Sono passati un po’ di giorni dalla bomba, dall’incendio alla libreria La Pecora Elettrica di Centocelle. Libreria già colpita nella scorsa primavera da un attentato. Dopo quasi 100 anni dalla nascita del fascismo, si bruciano ancora libri, in Italia, nella capitale, nel 2019.
Faccio il libraio nell’area nord di Napoli, tra Scampia e Melito, tra il clan Di Lauro e il clan degli Scissionisti, non una zona facile. In questi due anni di presidio culturale permanente ho capito un po’ di cose. Ho capito che le librerie vecchio stampo, le librerie market, le librerie piene zeppe di libri non servono più, soprattutto in periferia. Oggi in questi territorio servono innanzitutto porte aperte, luoghi di incontro, tetti per l’inverno, piazze al coperto.
Hanno bruciato La Pecora Elettrica non perché hanno paura di questo oggetto rettangolare di difficile comprensione per molti, che è il libro; hanno bruciato La Pecora Elettrica perché fanno paura i luoghi di aggregazione, dove c’è gente che si scambia idee, dove c’è gente che cresce, dove c’è gente che modifica il proprio pensiero perché incontra il diverso, incontra altri mondi. Fanno paura i luoghi che spaccano le omologazioni, che suggeriscono vie alternativa ai pensieri standard. Fanno paura i luoghi affollati, i luoghi vissuti, i luoghi dove le mafie e i fascismi non sono graditi, i luoghi dove le mafie e fascismi non hanno più spazio, dove le idee mafiose e fasciste vengono smontate pezzo dopo pezzo.

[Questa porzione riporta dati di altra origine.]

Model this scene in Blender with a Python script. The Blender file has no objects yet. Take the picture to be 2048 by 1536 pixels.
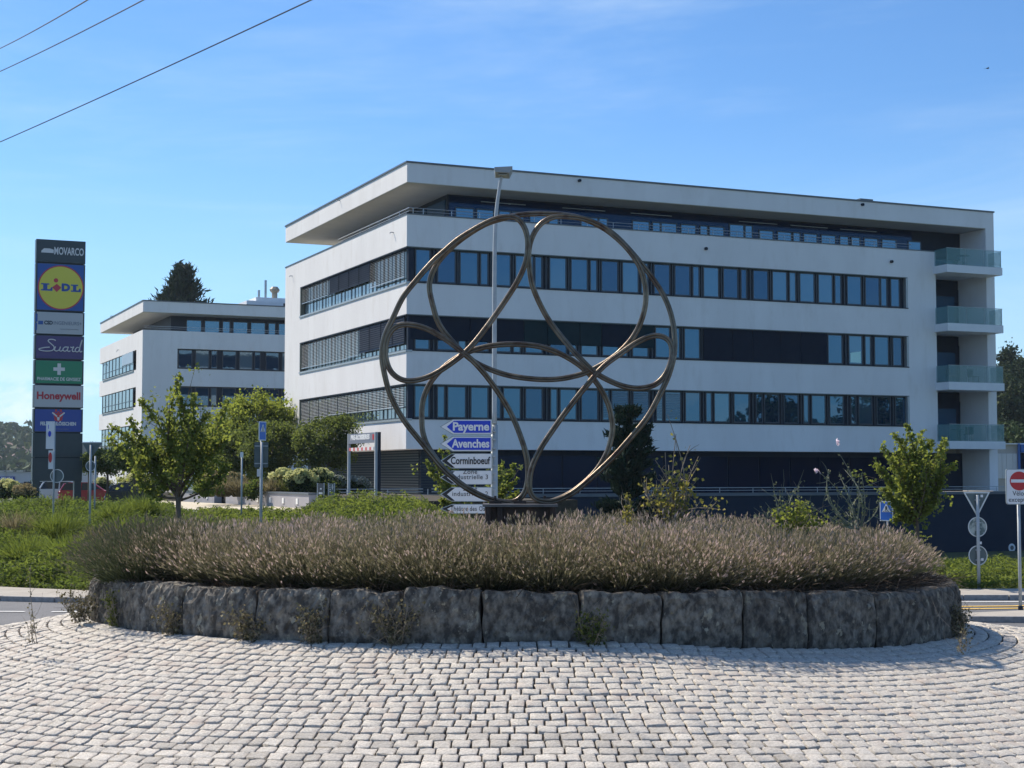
import bpy, math, random
import numpy as np
from mathutils import Vector, Matrix
random.seed(7); rng = np.random.default_rng(7)
SC = bpy.context.scene
COL = SC.collection
# ------------------------------------------------------------------ camera
F = 3120.0; HZ = 948.0; PITCH = math.atan((HZ - 768) / F)
cam = bpy.data.cameras.new('camera'); camo = bpy.data.objects.new('camera', cam); COL.objects.link(camo)
cam.sensor_width = 36.0; cam.lens = 36.0 * F / 2048; cam.clip_end = 6000; cam.clip_start = 0.1
camo.rotation_euler = (math.pi / 2 + PITCH, 0, 0); SC.camera = camo
# ------------------------------------------------------------------ sky, sun, exposure
SUN_AZ, SUN_EL = math.radians(-52), math.radians(46)      # azimuth clockwise from +Y
W = bpy.data.worlds.new('World'); SC.world = W; W.use_nodes = True
nt = W.node_tree; nt.nodes.clear(); N = nt.nodes.new; K = nt.links.new
def nd(t, **k):
    n = N(t)
    for a, b in k.items(): setattr(n, a, b)
    return n
sky = nd('ShaderNodeTexSky', sky_type='NISHITA', sun_disc=False, sun_elevation=SUN_EL, sun_rotation=SUN_AZ,
         air_density=1.0, dust_density=0.35, ozone_density=2.2, altitude=600)
bg = N('ShaderNodeBackground'); bg.inputs[1].default_value = 0.092
out = N('ShaderNodeOutputWorld')
tc = N('ShaderNodeTexCoord'); sep = N('ShaderNodeSeparateXYZ'); K(tc.outputs['Generated'], sep.inputs[0])
def mth(op, a, b=None, c=None):
    n = nd('ShaderNodeMath', operation=op)
    for i, x in enumerate((a, b, c)):
        if x is None: continue
        if isinstance(x, (int, float)): n.inputs[i].default_value = x
        else: K(x, n.inputs[i])
    return n.outputs[0]
def mrange(x, a, b, c=0., d=1.):
    n = nd('ShaderNodeMapRange', interpolation_type='SMOOTHSTEP'); K(x, n.inputs[0])
    for i, q in enumerate((a, b, c, d)): n.inputs[i + 1].default_value = q
    return n.outputs[0]
def wnoise(scale, detail, rough, sc, rot=(0, 0, 0), dist=0.):
    m = N('ShaderNodeMapping'); m.inputs['Scale'].default_value = sc; m.inputs['Rotation'].default_value = rot
    K(tc.outputs['Generated'], m.inputs[0])
    n = N('ShaderNodeTexNoise'); n.inputs['Scale'].default_value = scale; n.inputs['Detail'].default_value = detail
    n.inputs['Roughness'].default_value = rough; n.inputs['Distortion'].default_value = dist; K(m.outputs[0], n.inputs[0])
    return n.outputs[0]
el = sep.outputs['Z']
cir = mrange(wnoise(2.2, 8, .62, (1, .35, 6), (0, .35, .5), .6), .42, .80)
cir = mth('MULTIPLY', cir, mrange(el, .02, .25, .45, 1.)); cir = mth('MULTIPLY', cir, 0.32)
cum = mrange(wnoise(9.0, 7, .6, (1, 1, 2.0), (0, 0, 2.7), .2), .52, .62)
cum = mth('MULTIPLY', cum, mrange(el, .035, .085, 1., 0.)); cum = mth('MULTIPLY', cum, 0.75)
cl = mth('MAXIMUM', cir, cum)
tintn = nd('ShaderNodeMixRGB', blend_type='MULTIPLY'); tintn.inputs[0].default_value = 1; tintn.inputs[2].default_value = (.68, 1.0, 1.30, 1)
K(sky.outputs[0], tintn.inputs[1])
hz_ = nd('ShaderNodeMixRGB', blend_type='MIX'); hz_.inputs[2].default_value = (4.6, 7.0, 9.0, 1); K(tintn.outputs[0], hz_.inputs[1])
K(mrange(el, -.02, .24, .74, 0.), hz_.inputs[0])
haz = nd('ShaderNodeMixRGB', blend_type='MIX'); haz.inputs[2].default_value = (7.6, 8.8, 9.6, 1)
K(hz_.outputs[0], haz.inputs[1]); K(cl, haz.inputs[0])
K(haz.outputs[0], bg.inputs[0]); K(bg.outputs[0], out.inputs[0])
sd = Vector((math.sin(SUN_AZ) * math.cos(SUN_EL), math.cos(SUN_AZ) * math.cos(SUN_EL), math.sin(SUN_EL)))
sl = bpy.data.lights.new('sun', 'SUN'); sl.energy = 4.9; sl.angle = math.radians(.53); sl.color = (1., .90, .76)
so = bpy.data.objects.new('sun', sl); COL.objects.link(so); so.rotation_euler = sd.to_track_quat('Z', 'Y').to_euler()
so.location = (-30, 30, 60)
SC.view_settings.view_transform = 'Standard'; SC.view_settings.look = 'None'
SC.view_settings.exposure = 0.42; SC.view_settings.gamma = 1; SC.view_settings.use_curve_mapping = False
SC.cycles.max_bounces = 6; SC.cycles.transparent_max_bounces = 12; SC.cycles.use_denoising = True
# ------------------------------------------------------------------ calibration helpers (photo pixel -> direction)
def ray(x, y):
    a = (x - 1024) / F; b = (768 - y) / F
    return np.array([a, math.cos(PITCH) - b * math.sin(PITCH), math.sin(PITCH) + b * math.cos(PITCH)])
def at(x, y, Y):
    r = ray(x, y); return r * Y / r[1]
TU = math.radians(66.1); ROT = math.pi / 2 - TU
U = np.array([math.sin(TU), math.cos(TU), 0.]); V = np.array([-math.cos(TU), math.sin(TU), 0.])
def hit(x, y, P, n):
    r = ray(x, y); return r * (P @ n) / (r @ n)
def sstep(a, b, x):
    t = np.clip((np.asarray(x, float) - a) / (b - a), 0, 1); return t * t * (3 - 2 * t)
# ------------------------------------------------------------------ materials
MATS = {}
def mat(name, c1, c2=None, scale=8., rough=.7, bump=0., bscale=None, metal=0., spec=.5, detail=6, lo=.35, hi=.65,
        stretch=(1, 1, 1), c3=None, s3=3., lo3=.55, hi3=.7, trans=0., tint=False, obj_rand=0., coat=0., gen='Object', tcol=None):
    if name in MATS: return MATS[name]
    m = bpy.data.materials.new(name); m.use_nodes = True; t = m.node_tree; t.nodes.clear(); n = t.nodes.new; k = t.links.new
    o = n('ShaderNodeOutputMaterial'); p = n('ShaderNodeBsdfPrincipled'); p.inputs['Roughness'].default_value = rough
    p.inputs['Metallic'].default_value = metal; p.inputs['Specular IOR Level'].default_value = spec
    if coat: p.inputs['Coat Weight'].default_value = coat; p.inputs['Coat Roughness'].default_value = .06
    co = n('ShaderNodeTexCoord'); mp = n('ShaderNodeMapping'); mp.inputs['Scale'].default_value = stretch
    k(co.outputs[gen], mp.inputs[0])
    src = None
    def mix(fac, a, b):
        x = n('ShaderNodeMixRGB')
        for i, q in ((0, fac), (1, a), (2, b)):
            if isinstance(q, (tuple, list)): x.inputs[i].default_value = (*q, 1)
            elif isinstance(q, float): x.inputs[i].default_value = q
            else: k(q, x.inputs[i])
        return x.outputs[0]
    def nz(sc, d=detail, r=.6):
        x = n('ShaderNodeTexNoise'); x.inputs['Scale'].default_value = sc; x.inputs['Detail'].default_value = d
        x.inputs['Roughness'].default_value = r; k(mp.outputs[0], x.inputs[0]); return x.outputs[0]
    def rg(x, a, b):
        y = n('ShaderNodeMapRange'); k(x, y.inputs[0]); y.inputs[1].default_value = a; y.inputs[2].default_value = b; return y.outputs[0]
    src = tuple(c1)
    if tint:
        a = n('ShaderNodeAttribute'); a.attribute_name = 'tint'; src = mix(a.outputs['Fac'], tuple(c1), tuple(c2))
        if c3: src = mix(rg(a.outputs['Fac'], .8, 1.), src, tuple(c3))
    elif c2:
        src = mix(rg(nz(scale), lo, hi), tuple(c1), tuple(c2))
        if c3: src = mix(rg(nz(s3), lo3, hi3), src, tuple(c3))
    if obj_rand:
        oi = n('ShaderNodeObjectInfo'); mr = rg(oi.outputs['Random'], 0., 1.)
        h = n('ShaderNodeHueSaturation'); mm = n('ShaderNodeMapRange'); k(oi.outputs['Random'], mm.inputs[0])
        mm.inputs[3].default_value = 1 - obj_rand; mm.inputs[4].default_value = 1 + obj_rand
        k(mm.outputs[0], h.inputs['Value']); k(src, h.inputs['Color']) if not isinstance(src, tuple) else None
        if isinstance(src, tuple): h.inputs['Color'].default_value = (*src, 1)
        src = h.outputs[0]
    if isinstance(src, tuple): p.inputs['Base Color'].default_value = (*src, 1)
    else: k(src, p.inputs['Base Color'])
    if bump:
        b = n('ShaderNodeBump'); b.inputs['Strength'].default_value = bump; b.inputs['Distance'].default_value = .02
        k(nz(bscale or scale * 3, 8, .65), b.inputs['Height']); k(b.outputs[0], p.inputs['Normal'])
    fin = p.outputs[0]
    if trans:
        tr = n('ShaderNodeBsdfTranslucent')
        if tcol:
            x = mix(.75, src, tuple(tcol)); k(x, tr.inputs[0])
        elif isinstance(src, tuple): tr.inputs[0].default_value = (*src, 1)
        else: k(src, tr.inputs[0])
        ms = n('ShaderNodeMixShader'); ms.inputs[0].default_value = trans; k(fin, ms.inputs[1]); k(tr.outputs[0], ms.inputs[2]); fin = ms.outputs[0]
    k(fin, o.inputs[0]); MATS[name] = m; return m
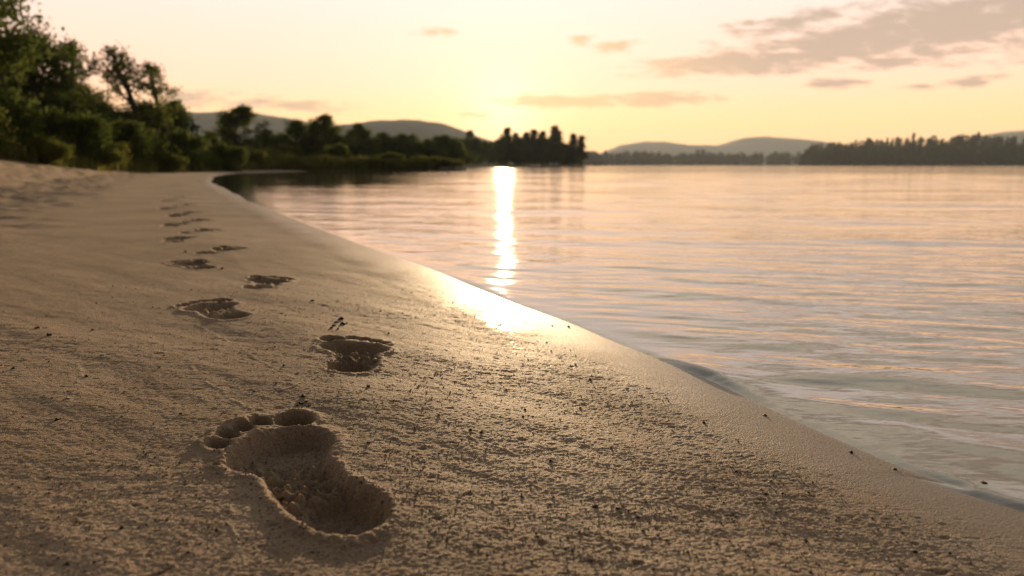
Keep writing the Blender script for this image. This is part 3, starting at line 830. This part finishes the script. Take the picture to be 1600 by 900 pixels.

Oggi questo dovrebbe essere innanzitutto una libreria: un presidio di legalità antifascista e La Pecora Elettrica lo è a tutti gli effetti. Sarà la magistratura ad accertare mandanti ed esecutori di queste barbare azioni, ma sono convinto che La Pecora Elettrica possa essere nella sua difficoltà un punto di partenza su cui ragionare, riflettere. Oggi hanno senso le librerie in periferia? Se sì, in che modo vanno costruite? Chi è il target di riferimento? Come possono resistere commercialmente parlando? Come si avvicinano giovani, spesso disagiati delle periferie, alla letteratura?
Sono solo alcuni spunti su cui riflettere e chiedersi se il libro sia il mezzo o il fine per portare le periferie in libreria. Una cosa è certa: davanti a queste azioni squadriste non bisogna abbassare la guardia, non bisogna continuare a dire che sono episodi isolati. C’è un pezzo del paese incattivito che utilizza la violenza verbale, social e fisica per affermarsi, per farsi ascoltare, per marcare il territorio. Al di là delle passerelle elettorali e degli articoli di giornale come questo, che serviranno a ben poco, se davvero volete dare una mano a questi spazi di resistenza dovete andarci, dovete frequentarli, animarli, viverli, organizzare incontri e dibattiti.
Le immagini dei libri bruciati spaccano sempre il cuore, soprattutto di chi, come me, tocca, legge e maneggia libri tutti i giorni, ma sono sempre più convinto che il vero sostegno ai ragazzi della libreria di Centocelle vada dato non tanto in termini economici (i soldi si trovano, quando si è motivati) ma in termini emotivi. Bisognerà parlare di loro quando i riflettori si spegneranno, bisognerà comprare libri da loro quando non ci saranno più le telecamere, quando non sarà più figo selfarsi davanti a carta bruciata.
Oggi non abbiamo bisogno di “Io c’ero”, oggi La Pecora Elettrica ha bisogno di tanti “Io ci sarò”. Ha bisogno di un patto coi lettori. So che i momenti bui sono tanti in libreria, poche vendite, poca gente, poca motivazione, tante volte ci si chiede: “Ma chi me lo fa fare?”. A chi sceglie un mestiere come questo, poco redditizio, precario, senza sostegni statali, a loro, a questi partigiani culturali moderni, dobbiamo dire: grazie! Perché le librerie che animano non sono esercizi commerciali, sono case del popolo, oratori, centri sociali, bar, sono aggregazione allo stato puro, luoghi off line.
Vorrei vedere post su Facebook dedicati a La Pecora Elettrica a gennaio, dopo Natale, dopo i regali, vorrei vedere le masse quando veramente ce ne sarà bisogno. Da Scampia, dall’Area Nord di Napoli, dalla Scugnizzeria, il nostro ciuccio volante risponde sempre presente al belato elettrico della pecora più testarda d’Italia.